From the series "In/Glorious (Home)" © Musa Nxumalo


From the series "In/Glorious (Home)" © Musa Nxumalo

JO: What are your projects about, and major themes in your work?

MN: I am currently working on a project -  www.nkabanhle.com - that incorporates a variety of interconnected bodies of work, the project is a kind of a documentation of a journey to self-discovery, and learning to adapt to the society (South Africa) that is also in the process of discovering and shaping itself. The project is accompanied by the experimental series of introspections in a form of short writings that I am compiling via my online diary/journal.

Some of the explored themes in this project are ideas of the concept of family, which is explored intensely on "A Half Built House" where I merely work with my family album. I explore the adoption of subcultures ("Alternative-Kidz") as a form of refusing social stereotyping and loyalty to glamorization of the Township culture.

So, the work kind of progressed into "In/Glorious," where I could say it continues the dialogue and in this work I look at the not-so-glamorous and entertaining township and I rather choose to explore the township in a manner that I experience it everyday, my reality and that of a lot of its occupants.

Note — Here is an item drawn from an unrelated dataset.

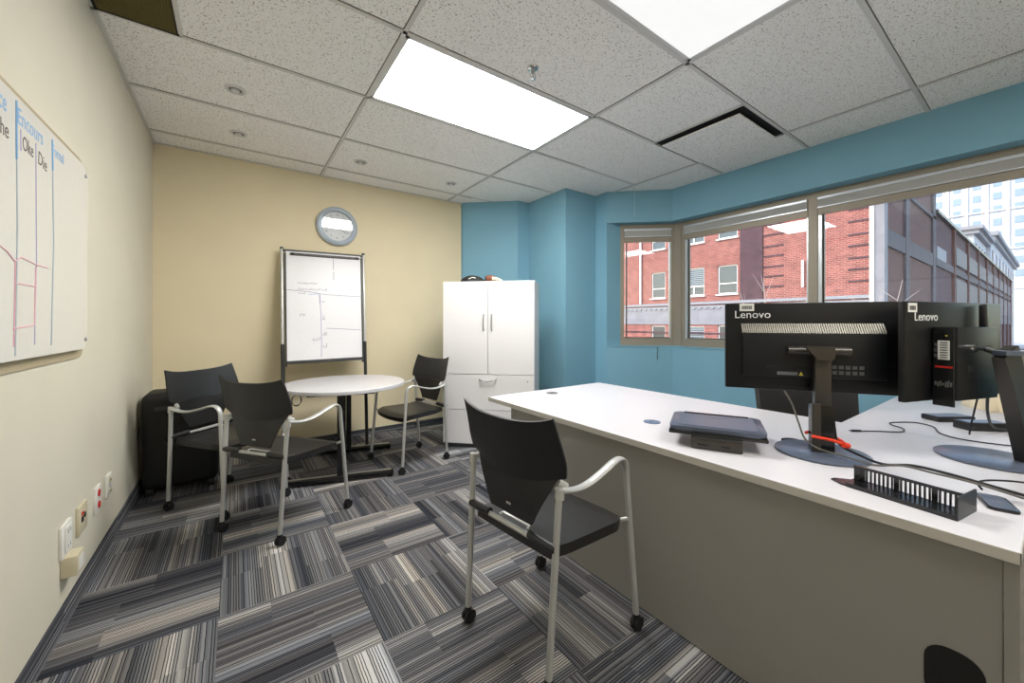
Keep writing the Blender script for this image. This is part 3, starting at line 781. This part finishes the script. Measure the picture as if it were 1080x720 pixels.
# ------------------------------------------------------------------ desk
DZ = .752
r = thing('office_desk', 'white-topped desk with grey modesty panel', 'desk', (1.465, .047, 0))
DL, DW = 2.295, 1.145
MB().box((0, 0, DZ - .03), (DW, DL, DZ), bev=.0015).build('desktop', 'desk_white', r)
b = MB(); b.box((-.0015, -.0015, DZ - .0285), (.0, DL + .0015, DZ - .0015)); b.box((-.0015, DL, DZ - .0285), (DW, DL + .0015, DZ - .0015)); b.box((-.0015, -.0015, DZ - .0285), (DW, 0, DZ - .0015)); b.build('edge_band', 'edge_grey', r)
MB().box((.014, .026, 0.004), (.032, 2.0, DZ - .03)).build('modesty_panel', 'panel_grey', r)
MB().box((.012, 2.0, 0), (DW - .1, 2.035, DZ - .03)).build('end_panel', 'panel_grey', r)
MB().box((.011, .001, 0), (DW - .1, .0245, DZ - .03)).build('end_panel', 'panel_grey', r)
b = MB(); b.prism(rrect(.050, .30, .155, .452, .045), .0, .003, Matrix(((0, 0, 1, .0115), (1, 0, 0, 0), (0, 1, 0, 0), (0, 0, 0, 1)))); b.build('cable_port', 'gloom', r)
def grommet(label, x, y, m, slot):
    g = thing('cable_grommet', label, 'grommet', (x, y, DZ), 0, 'cable grommets in the desktop')
    MB().lathe([(.0, .0005), (.043, .0005), (.043, .003), (.038, .004), (.0, .004)], 32, cap=False).build('cap', m, g, smooth=True)
    MB().box((-.02, -.004, .004), (.02, .004, .0045)).build('slot', slot, g)
grommet('grey cable grommet at the far end of the desktop', 1.93, 2.19, 'grommet_grey', 'gloom')
grommet('blue-grey cable grommet beside the closed laptop', 1.80, 1.245, 'grommet_blue', 'dark_grey')
grommet('open black cable grommet between the laptop and the monitor foot', 2.02, .68, 'gloom', 'gloom')

r = thing('return_desk', 'white return desktop running towards the windows', 'desk', (2.612, .047, 0))
MB().box((0, 0, DZ - .03), (1.55, .612, DZ), bev=.0015).build('desktop', 'desk_white', r)
MB().box((1.50, .02, 0), (1.53, .58, DZ - .03)).build('end_panel', 'panel_grey', r)
MB().box((.02, .03, .35), (1.49, .05, DZ - .03)).build('modesty_panel', 'panel_grey', r)

# ------------------------------------------------------------------ monitors
def frame2(L_, R_):
    L_, R_ = Vector((*L_, 0)), Vector((*R_, 0)); d = (R_ - L_).normalized(); return d, (R_ - L_).length, math.atan2(d.y, d.x)
def panel(r, x0, W_, z0, z1, yb, hx, hz, logo_x, logo_z, stick):
    """monitor panel in the local frame: x along width, y away from the camera (screen side)"""
    MB().box((x0, yb, z0), (x0 + W_, yb + .022, z1), bev=.004).build('monitor_shell', 'monitor_black', r, smooth=True)
    MB().box((x0 + .006, yb + .022, z0 + .014), (x0 + W_ - .006, yb + .0235, z1 - .006)).build('screen', 'gloss_black', r)
    b = MB(); b.box((x0 + hx[0], yb - .022, hz[0]), (x0 + hx[1], yb, hz[1]), bev=.004); b.build('rear_housing', 'monitor_housing', r, smooth=True)
    # ridged vent strip sloping out above the housing
    b = MB(); n = 62; g0, g1 = hz[1] + .002, hz[1] + .042
    for k in range(n):
        a = x0 + hx[0] + (hx[1] - hx[0]) * k / n; w_ = (hx[1] - hx[0]) / n * .62
        q = [b.bm.verts.new(p) for p in ((a, yb - .022, g0), (a + w_, yb - .022, g0), (a + w_ - .003, yb - .001, g1), (a - .003, yb - .001, g1), (a, yb, g0), (a + w_, yb, g0), (a + w_ - .003, yb + .001, g1), (a - .003, yb + .001, g1))]
        for f in ((0, 1, 2, 3), (4, 7, 6, 5), (0, 4, 5, 1), (1, 5, 6, 2), (2, 6, 7, 3), (3, 7, 4, 0)): b.bm.faces.new([q[i] for i in f])
    b.build('vent_ridges', 'ridge_grille', r)
    b = MB(); b.box((x0 + hx[0], yb - .004, g0), (x0 + hx[1], yb, g1 - .008)); b.build('vent_back', 'gloom', r)
    MT = Matrix.Translation((x0 + logo_x, yb - .0008, logo_z)) @ MY
    MB().text('Lenovo', .046, MT @ Matrix.Diagonal((1, 1, 1, 1)), .0006).build('logo', 'logo_white', r)
    b = MB(); b.box((x0 + stick[0], yb - .0012, stick[2]), (x0 + stick[1], yb, stick[3])); s_ = b.build('barcode_sticker', 'sticker_white', r)
    b = MB(); rd = random.Random(3); x = x0 + stick[0] + .008
    while x < x0 + stick[1] - .008:
        w_ = rd.uniform(.0008, .0022); b.box((x, yb - .0016, stick[2] + .008), (x + w_, yb - .0011, stick[3] - .01)); x += w_ + rd.uniform(.0008, .0018)
    b.build('barcode', 'gloom', s_)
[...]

From the series "In/Glorious (Home)" © Musa Nxumalo

JO: What is your experience with other photographers and traditions from the (African) continent? How did you learn of them or their work?

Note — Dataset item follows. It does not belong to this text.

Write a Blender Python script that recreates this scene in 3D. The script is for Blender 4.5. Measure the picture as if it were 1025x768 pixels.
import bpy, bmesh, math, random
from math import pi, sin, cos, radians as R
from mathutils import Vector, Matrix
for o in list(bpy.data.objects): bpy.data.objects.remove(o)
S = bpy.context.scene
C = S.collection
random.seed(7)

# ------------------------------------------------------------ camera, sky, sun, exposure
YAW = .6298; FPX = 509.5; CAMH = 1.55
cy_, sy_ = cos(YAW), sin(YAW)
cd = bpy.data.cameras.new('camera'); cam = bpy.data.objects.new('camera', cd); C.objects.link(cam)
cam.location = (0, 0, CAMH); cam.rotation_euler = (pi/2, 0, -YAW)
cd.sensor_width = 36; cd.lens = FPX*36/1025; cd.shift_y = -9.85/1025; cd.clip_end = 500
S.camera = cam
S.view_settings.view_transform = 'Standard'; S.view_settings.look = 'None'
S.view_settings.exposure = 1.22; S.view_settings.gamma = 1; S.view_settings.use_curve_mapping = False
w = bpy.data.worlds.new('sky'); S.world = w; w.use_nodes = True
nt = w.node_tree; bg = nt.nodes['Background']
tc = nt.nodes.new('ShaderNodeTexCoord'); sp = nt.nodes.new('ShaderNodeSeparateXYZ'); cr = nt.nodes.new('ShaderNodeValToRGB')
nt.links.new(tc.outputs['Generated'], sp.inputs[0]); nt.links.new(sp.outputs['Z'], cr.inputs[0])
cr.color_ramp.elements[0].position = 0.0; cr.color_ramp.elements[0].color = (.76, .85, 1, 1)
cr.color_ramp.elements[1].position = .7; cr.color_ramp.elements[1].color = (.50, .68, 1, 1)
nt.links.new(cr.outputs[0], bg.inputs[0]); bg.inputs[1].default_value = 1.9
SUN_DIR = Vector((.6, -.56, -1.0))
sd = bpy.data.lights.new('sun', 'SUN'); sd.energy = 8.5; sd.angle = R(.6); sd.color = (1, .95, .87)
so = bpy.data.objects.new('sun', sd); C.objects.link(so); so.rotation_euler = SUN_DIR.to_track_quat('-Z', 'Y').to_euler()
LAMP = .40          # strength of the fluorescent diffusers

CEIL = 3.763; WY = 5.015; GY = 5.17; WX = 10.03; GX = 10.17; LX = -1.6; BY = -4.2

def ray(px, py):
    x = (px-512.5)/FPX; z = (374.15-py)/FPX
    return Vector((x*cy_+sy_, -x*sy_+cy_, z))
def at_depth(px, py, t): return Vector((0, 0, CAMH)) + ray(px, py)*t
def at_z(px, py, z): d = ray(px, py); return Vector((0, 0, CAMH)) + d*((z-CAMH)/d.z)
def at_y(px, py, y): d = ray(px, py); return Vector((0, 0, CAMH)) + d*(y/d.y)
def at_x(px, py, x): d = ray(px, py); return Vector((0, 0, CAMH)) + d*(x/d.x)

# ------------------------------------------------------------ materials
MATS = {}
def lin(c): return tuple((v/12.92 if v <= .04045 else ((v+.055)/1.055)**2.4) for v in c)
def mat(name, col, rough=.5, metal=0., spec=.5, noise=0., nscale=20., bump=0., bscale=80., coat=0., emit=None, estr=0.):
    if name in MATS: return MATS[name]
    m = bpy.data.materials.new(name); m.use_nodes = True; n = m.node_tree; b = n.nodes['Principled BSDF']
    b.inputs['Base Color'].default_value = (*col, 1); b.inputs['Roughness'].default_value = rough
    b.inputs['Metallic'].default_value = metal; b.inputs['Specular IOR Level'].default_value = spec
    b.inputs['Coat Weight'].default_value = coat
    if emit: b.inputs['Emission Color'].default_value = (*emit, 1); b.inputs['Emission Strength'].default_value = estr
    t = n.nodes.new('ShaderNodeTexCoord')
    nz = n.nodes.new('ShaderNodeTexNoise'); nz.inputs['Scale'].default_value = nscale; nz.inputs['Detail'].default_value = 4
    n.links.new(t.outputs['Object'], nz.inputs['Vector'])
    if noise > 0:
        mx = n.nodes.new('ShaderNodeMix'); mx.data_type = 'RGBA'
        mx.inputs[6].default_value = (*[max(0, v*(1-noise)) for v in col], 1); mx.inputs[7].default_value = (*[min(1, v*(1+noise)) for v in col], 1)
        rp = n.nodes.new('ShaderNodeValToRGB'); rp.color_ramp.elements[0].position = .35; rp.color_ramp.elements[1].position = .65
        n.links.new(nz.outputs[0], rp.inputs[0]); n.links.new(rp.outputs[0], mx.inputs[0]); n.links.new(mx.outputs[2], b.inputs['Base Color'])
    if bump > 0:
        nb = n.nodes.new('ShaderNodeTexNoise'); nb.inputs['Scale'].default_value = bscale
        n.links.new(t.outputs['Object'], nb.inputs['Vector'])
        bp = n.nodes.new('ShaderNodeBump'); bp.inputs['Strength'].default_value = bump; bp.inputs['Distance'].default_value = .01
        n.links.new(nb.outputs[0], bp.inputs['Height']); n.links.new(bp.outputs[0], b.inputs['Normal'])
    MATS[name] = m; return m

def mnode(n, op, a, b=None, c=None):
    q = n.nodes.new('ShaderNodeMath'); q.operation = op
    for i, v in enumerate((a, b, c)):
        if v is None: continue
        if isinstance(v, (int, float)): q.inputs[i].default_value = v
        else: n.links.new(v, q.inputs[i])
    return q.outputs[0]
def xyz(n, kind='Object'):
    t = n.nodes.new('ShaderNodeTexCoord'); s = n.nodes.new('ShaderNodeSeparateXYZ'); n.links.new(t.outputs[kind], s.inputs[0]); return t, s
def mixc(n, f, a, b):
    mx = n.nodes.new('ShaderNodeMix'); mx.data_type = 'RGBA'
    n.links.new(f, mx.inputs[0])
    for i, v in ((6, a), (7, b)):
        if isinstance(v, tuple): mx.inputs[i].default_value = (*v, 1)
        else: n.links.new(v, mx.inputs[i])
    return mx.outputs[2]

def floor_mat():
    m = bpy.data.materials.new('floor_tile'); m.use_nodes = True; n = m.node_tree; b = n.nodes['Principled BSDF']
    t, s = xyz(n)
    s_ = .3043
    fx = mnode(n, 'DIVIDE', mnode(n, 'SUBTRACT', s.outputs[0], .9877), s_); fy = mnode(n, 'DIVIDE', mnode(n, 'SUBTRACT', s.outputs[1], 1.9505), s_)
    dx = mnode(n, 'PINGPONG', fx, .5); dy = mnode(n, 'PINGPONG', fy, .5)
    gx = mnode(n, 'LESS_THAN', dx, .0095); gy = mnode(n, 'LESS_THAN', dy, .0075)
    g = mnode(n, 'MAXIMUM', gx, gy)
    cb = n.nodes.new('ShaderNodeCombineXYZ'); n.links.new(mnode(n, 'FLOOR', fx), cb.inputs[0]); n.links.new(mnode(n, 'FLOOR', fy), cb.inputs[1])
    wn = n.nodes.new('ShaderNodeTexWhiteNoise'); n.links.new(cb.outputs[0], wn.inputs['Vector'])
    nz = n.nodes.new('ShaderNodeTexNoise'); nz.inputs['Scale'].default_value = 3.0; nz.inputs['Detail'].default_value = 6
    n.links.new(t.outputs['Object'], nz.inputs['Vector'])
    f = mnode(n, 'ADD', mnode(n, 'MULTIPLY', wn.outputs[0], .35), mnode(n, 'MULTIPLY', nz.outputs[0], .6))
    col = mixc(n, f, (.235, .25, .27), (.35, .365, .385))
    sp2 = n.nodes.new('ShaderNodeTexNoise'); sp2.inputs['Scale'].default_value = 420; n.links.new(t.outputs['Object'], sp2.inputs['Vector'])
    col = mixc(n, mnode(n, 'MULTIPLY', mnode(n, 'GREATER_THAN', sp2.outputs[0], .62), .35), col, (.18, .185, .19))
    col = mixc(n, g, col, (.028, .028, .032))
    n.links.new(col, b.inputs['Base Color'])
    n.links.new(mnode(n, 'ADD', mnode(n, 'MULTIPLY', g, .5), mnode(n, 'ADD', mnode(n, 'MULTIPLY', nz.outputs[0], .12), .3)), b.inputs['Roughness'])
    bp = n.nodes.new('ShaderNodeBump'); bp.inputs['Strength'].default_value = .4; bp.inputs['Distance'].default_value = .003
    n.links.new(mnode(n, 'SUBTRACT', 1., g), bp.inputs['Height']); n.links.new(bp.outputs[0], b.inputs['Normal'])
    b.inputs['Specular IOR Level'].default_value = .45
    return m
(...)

MN: I have been part of the portfolio meetings formed by Simon Njami and The Goethe Institute South Africa, the meetings are very intimate and feature young photographers from various parts of the continent and one gets to see and hear the diversity of issues that each of us are exploring in our countries. That has been the greater influence in the shift or direction that my work took since my first body of work ("Alternative-Kidz").

From the series "In/Glorious (Neighborhood)" © Musa Nxumalo


From the series "In/Glorious (Neighborhood)" © Musa Nxumalo

JO: How do you feel your young approach speaks/rejects/debates or expands themes or works in South African photography of the previous generation?

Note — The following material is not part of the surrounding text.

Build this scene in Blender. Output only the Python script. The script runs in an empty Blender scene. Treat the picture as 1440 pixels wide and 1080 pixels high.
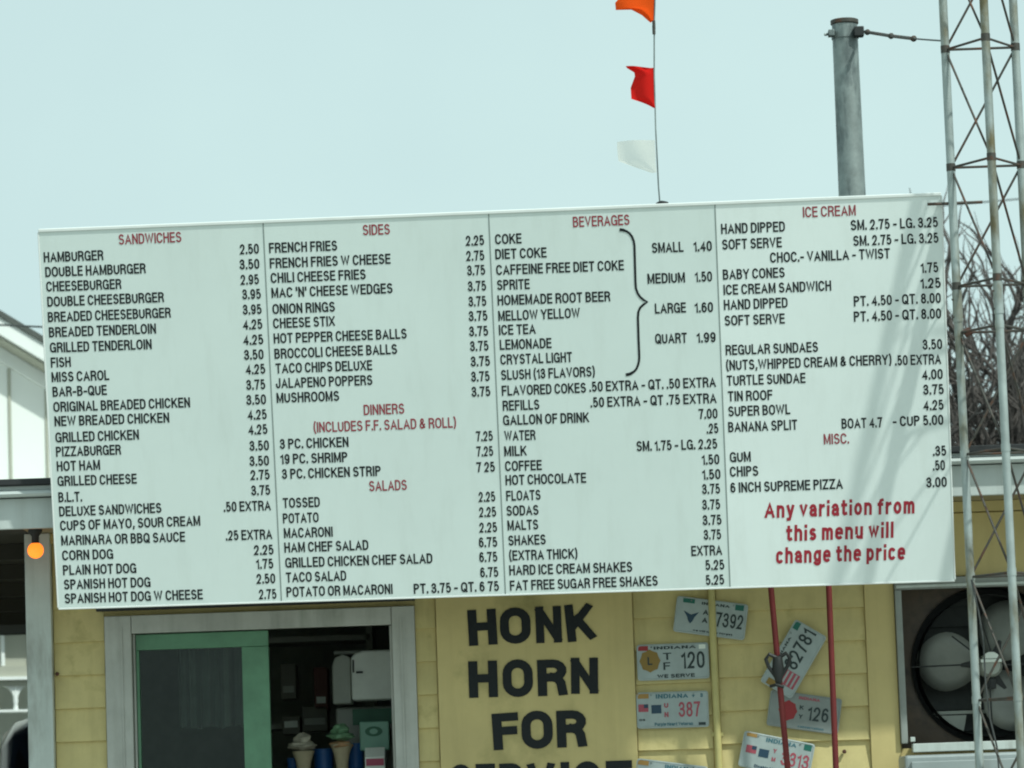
import bpy, math, random
from mathutils import Vector, Matrix, Quaternion
R = math.radians
scn = bpy.context.scene
COL = scn.collection
random.seed(7)

# ------------------------------------------------------------------ camera
CAM_Z, PITCH, ROLL, FPX = 1.4, R(6.5), R(2.0), 5550.0
_f = Vector((0, math.cos(PITCH), math.sin(PITCH)))
_r0 = Vector((1, 0, 0)); _u0 = Vector((0, -math.sin(PITCH), math.cos(PITCH)))
_r = math.cos(ROLL) * _r0 - math.sin(ROLL) * _u0
_u = math.sin(ROLL) * _r0 + math.cos(ROLL) * _u0
cd = bpy.data.cameras.new('camera'); cam = bpy.data.objects.new('camera', cd); COL.objects.link(cam)
cam.matrix_world = Matrix(((_r.x, _u.x, -_f.x, 0), (_r.y, _u.y, -_f.y, 0), (_r.z, _u.z, -_f.z, CAM_Z), (0, 0, 0, 1)))
cd.sensor_width = 36; cd.lens = FPX / 1440 * 36; cd.clip_end = 3000; cd.clip_start = 0.1
cd.dof.use_dof = True; cd.dof.focus_distance = 15.9; cd.dof.aperture_fstop = 5.6
scn.camera = cam

# ------------------------------------------------------------------ light
SUN_AZ, SUN_EL = R(48), R(50)          # to the right of the wall's normal, and up
sdir = Vector((math.sin(SUN_AZ) * math.cos(SUN_EL), -math.cos(SUN_AZ) * math.cos(SUN_EL), math.sin(SUN_EL)))
w = bpy.data.worlds.new('World'); scn.world = w; w.use_nodes = True
nt = w.node_tree; nt.nodes.clear()
out = nt.nodes.new('ShaderNodeOutputWorld'); bg = nt.nodes.new('ShaderNodeBackground')
sky = nt.nodes.new('ShaderNodeTexSky'); sky.sky_type = 'NISHITA'; sky.sun_disc = False
sky.sun_elevation = SUN_EL; sky.sun_rotation = math.pi - SUN_AZ
sky.air_density = 1.0; sky.dust_density = 3.0; sky.ozone_density = 1.0
veil = nt.nodes.new('ShaderNodeMix'); veil.data_type = 'RGBA'; veil.inputs[0].default_value = 0.86
veil.inputs[7].default_value = (6.5, 8.65, 8.5, 1)        # thin bright overcast over the whole dome
tc = nt.nodes.new('ShaderNodeTexCoord'); cn = nt.nodes.new('ShaderNodeTexNoise'); cn.inputs['Scale'].default_value = 5.0; cn.inputs['Detail'].default_value = 5
cmr = nt.nodes.new('ShaderNodeMapRange'); cmr.inputs[1].default_value = 0.3; cmr.inputs[2].default_value = 0.7; cmr.inputs[3].default_value = 0.78; cmr.inputs[4].default_value = 0.95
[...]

MN: I am fond of Ernest Cole and Santu Mofokeng. I see myself in their work and ideas that they have explored, their wander in search of something that seems impossible to touch yet very present in their journey through life. My work takes a lot from these photographers, especially seeing that they are not creating art pieces in a sense that we understand art to be, and they are not journalists in the way that we understand photojournalism, but their work is somewhere in between that and its heavily influence by the environment they are in and they respond from their hearts. This is the direction I believe my process and work is speaking to.

From the series "In/Glorious (Neighborhood)" © Musa Nxumalo


Emdeni Kas'lam Facebook group update, From the series "In/Glorious (Neighborhood)" © Musa Nxumalo


From the series "In/Glorious (Neighborhood)" © Musa Nxumalo

JO: Are there themes or styles that your work shares with other African photographers?

MN: I believe so. I am currently working with Mimi Cherono Ng'ok and Thabiso Sekgala for a show at the Jo'burg Art fair and later the show will go to the Goethe-Institute in Johannesburg. We are exploring a theme that we have found to be common in our work…the idea of Peregrination (follow my diary posts on www.musannxumalo.com/diary and @mn_nxumalo for more info on this). We are producing a publication to go with this so I wouldn't want to spoil the project by giving too much here.

From the series "In/Glorious (Neighborhood)" © Musa Nxumalo

JO: Where do you see your work going otherwise, how is your practice evolving?

MN: Entrepreneurship is something that I am exploring together with my work. To respond to the "practice" part of your question, I have always admired Steven Harrington as far as visual art and entrepreneurship goes. I have started TheOperator Jhb (Pty) Ltd, and I have big plans for it, which I am taking baby steps in developing. This will be my full focus once the Nkabanhle project has resolved itself into a book.